The problem >>
Your task is to copy the listing exactly, with the pictures left out.

Data segment >>

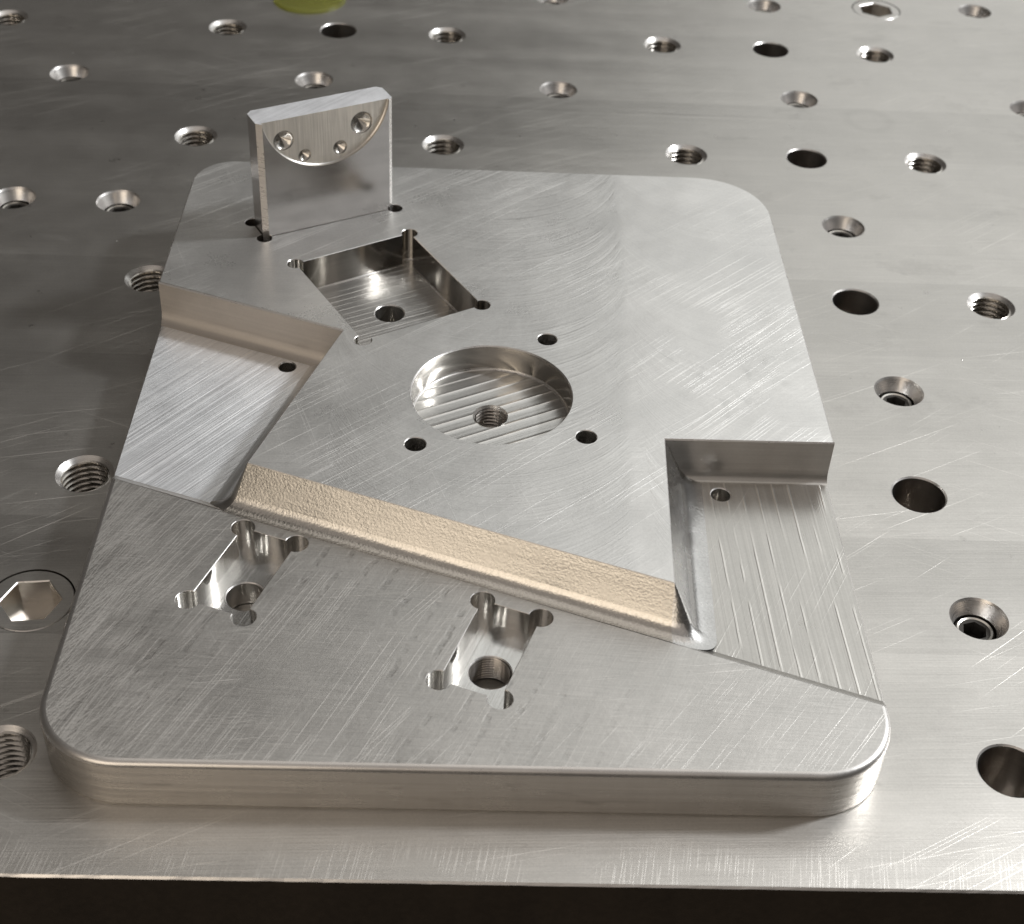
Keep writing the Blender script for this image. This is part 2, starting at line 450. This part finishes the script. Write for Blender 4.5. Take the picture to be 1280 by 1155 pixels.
def pocket(loop, ztop, depth, parent, name, mat, ch=.35, floor=None, cone=0.0, label=None, loc=None, foot=0.0):
    """walls of a hole or pocket under outline loop, with a small broken edge; floor mats a flat floor into the same mesh"""
    m = MB()
    c = Vector((sum(p[0] for p in loop) / len(loop), sum(p[1] for p in loop) / len(loop)))
    inner = loop
    outer = offset(loop, ch)
    m.grid([ring(inner, ztop - ch), ring(outer, ztop)], True, False, 0)
    m.grid([ring(inner, ztop - depth), ring(inner, ztop - ch)], True, True, 1)
    if foot:                         # small cutter radius left along the foot of the wall
        fr = [ring(offset(inner, -foot * (1 - math.cos(t * math.pi / 8))), ztop - depth + foot * (1 - math.sin(t * math.pi / 8)) + .01) for t in range(5)]
        m.grid(fr[::-1], True, True, 0)
    if floor == 'flat': m.flat([inner], ztop - depth, 1)
    elif floor == 'cone':
        m.grid([ring([(c.x, c.y)] * len(inner), ztop - depth - cone), ring(inner, ztop - depth)], True, False, 1)
    o = m.build(name, [M_EDGE, mat], parent, loc or (c.x, c.y, ztop), label)
    return o, outer

# ------------------------------------------------------------------ the work table
EDGE_Y = -350.5
TX0, TX1, TY1 = -620.0, 860.0, 760.0
table = thing('work_table', 'flat ground steel table with rows of threaded and plain holes, under the machined plate', 'table', (120, 0, -70))
threaded = [(-99.9, 106.2), (-.3, 105.1), (100.2, 105.8), (199.9, 104.5), (299.4, 103.1), (.7, .1), (100.7, .3), (200.4, -.4),
            (299.6, -.4), (299.7, -105), (-.8, -210.9), (.1, -105.1), (0.4, -315.5)]
dowels = [(50.1, 106.3), (250.3, 103.9), (250.1, 0), (250.4, -105.3), (250.1, -210), (249.8, -314.9)]
setscrews = [(-61.1, 52.6), (43.6, 54.6), (149.8, 54.3), (255.7, 53.8), (-59.5, -53.3), (-20.5, -53), (255.6, -53.4), (150.2, 153.7),
             (254.5, 154.4), (360, 157.9), (357.5, 52.5), (255, -157.9), (255.3, -262)]
plugs = [(-4.5, -263.7), (310.2, 155)]
R_TH, R_DO, R_SS, R_PL = 8.55, 8.5, 8.2, 11.9

top = MB()
E = .5
loops = [[(TX0, EDGE_Y + E), (TX1, EDGE_Y + E), (TX1, TY1), (TX0, TY1)]]
for lst, r in ((threaded, R_TH), (dowels, R_DO), (setscrews, R_SS), (plugs, R_PL)):
    loops += [circ(x, y, r) for x, y in lst]
top.flat(loops, 0)
# slightly worn front edge: the broken corner wanders a little
xs = [TX0 + (TX1 - TX0) * i / 500 for i in range(501)]
rnd = random.Random(3)
dep = [E + rnd.uniform(-.1, .1) + (rnd.uniform(.1, .3) if rnd.random() < .03 else 0) for _ in xs]
top.grid([[(x, EDGE_Y, -d) for x, d in zip(xs, dep)], [(x, EDGE_Y + E, 0) for x in xs]], False, False, 1)
top.build('table_top', [M_TABLE, M_EDGE], table, (120, 0, 0))
side = MB()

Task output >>
Keep writing the Blender script for this image. This is part 2, starting at line 450. This part finishes the script. Write for Blender 4.5. Take the picture to be 1280 by 1155 pixels.
def pocket(loop, ztop, depth, parent, name, mat, ch=.35, floor=None, cone=0.0, label=None, loc=None, foot=0.0):
    """walls of a hole or pocket under outline loop, with a small broken edge; floor mats a flat floor into the same mesh"""
    m = MB()
    c = Vector((sum(p[0] for p in loop) / len(loop), sum(p[1] for p in loop) / len(loop)))
    inner = loop
    outer = offset(loop, ch)
    m.grid([ring(inner, ztop - ch), ring(outer, ztop)], True, False, 0)
    m.grid([ring(inner, ztop - depth), ring(inner, ztop - ch)], True, True, 1)
    if foot:                         # small cutter radius left along the foot of the wall
        fr = [ring(offset(inner, -foot * (1 - math.cos(t * math.pi / 8))), ztop - depth + foot * (1 - math.sin(t * math.pi / 8)) + .01) for t in range(5)]
        m.grid(fr[::-1], True, True, 0)
    if floor == 'flat': m.flat([inner], ztop - depth, 1)
    elif floor == 'cone':
        m.grid([ring([(c.x, c.y)] * len(inner), ztop - depth - cone), ring(inner, ztop - depth)], True, False, 1)
    o = m.build(name, [M_EDGE, mat], parent, loc or (c.x, c.y, ztop), label)
    return o, outer

# ------------------------------------------------------------------ the work table
EDGE_Y = -350.5
TX0, TX1, TY1 = -620.0, 860.0, 760.0
table = thing('work_table', 'flat ground steel table with rows of threaded and plain holes, under the machined plate', 'table', (120, 0, -70))
threaded = [(-99.9, 106.2), (-.3, 105.1), (100.2, 105.8), (199.9, 104.5), (299.4, 103.1), (.7, .1), (100.7, .3), (200.4, -.4),
            (299.6, -.4), (299.7, -105), (-.8, -210.9), (.1, -105.1), (0.4, -315.5)]
dowels = [(50.1, 106.3), (250.3, 103.9), (250.1, 0), (250.4, -105.3), (250.1, -210), (249.8, -314.9)]
setscrews = [(-61.1, 52.6), (43.6, 54.6), (149.8, 54.3), (255.7, 53.8), (-59.5, -53.3), (-20.5, -53), (255.6, -53.4), (150.2, 153.7),
             (254.5, 154.4), (360, 157.9), (357.5, 52.5), (255, -157.9), (255.3, -262)]
plugs = [(-4.5, -263.7), (310.2, 155)]
R_TH, R_DO, R_SS, R_PL = 8.55, 8.5, 8.2, 11.9

top = MB()
E = .5
loops = [[(TX0, EDGE_Y + E), (TX1, EDGE_Y + E), (TX1, TY1), (TX0, TY1)]]
for lst, r in ((threaded, R_TH), (dowels, R_DO), (setscrews, R_SS), (plugs, R_PL)):
    loops += [circ(x, y, r) for x, y in lst]
top.flat(loops, 0)
# slightly worn front edge: the broken corner wanders a little
xs = [TX0 + (TX1 - TX0) * i / 500 for i in range(501)]
rnd = random.Random(3)
dep = [E + rnd.uniform(-.1, .1) + (rnd.uniform(.1, .3) if rnd.random() < .03 else 0) for _ in xs]
top.grid([[(x, EDGE_Y, -d) for x, d in zip(xs, dep)], [(x, EDGE_Y + E, 0) for x in xs]], False, False, 1)
top.build('table_top', [M_TABLE, M_EDGE], table, (120, 0, 0))
side = MB()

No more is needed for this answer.